While concerns persist that AI could displace white-collar workers, the ECB blog suggests a more nuanced picture. Drawing on its Survey on the Access to Finance of Enterprises, the authors found that companies making significant use of AI are, on average, more likely to hire additional staff in the near term.
“In other words, AI-intensive firms tend, on average, to hire rather than fire,” the blog noted, while clarifying that the views expressed do not necessarily represent the official position of the ECB.
Firms planning to invest in AI also reported more positive employment expectations over the next year, indicating that investment in the technology is not currently leading to a pause in hiring.
Debate Over Long-Term Impact
The findings contrast with a recent study by the Ifo Institute, which found that more than a quarter of German firms expect AI to result in job cuts within five years.

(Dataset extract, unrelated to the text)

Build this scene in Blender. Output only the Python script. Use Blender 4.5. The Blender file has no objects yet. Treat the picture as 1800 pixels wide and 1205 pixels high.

The ECB economists acknowledged that longer-term outcomes may differ. Many surveys predicting job losses focus on extended time horizons, when AI could fundamentally reshape production processes and workplace structures.
Analysis
The ECB blog highlights an important economic pattern often seen with new technologies: short-term job expansion before longer-term restructuring. Firms adopting AI may initially need more workers to integrate systems, redesign workflows and expand output.
However, the longer-term impact will depend on whether AI complements human labour or substitutes for it at scale. If AI primarily enhances productivity and drives business growth, employment could remain stable or even increase. But if automation replaces core tasks across sectors, displacement risks will grow.
For now, the data suggests adaptation rather than disruption but the structural transformation phase may still lie ahead.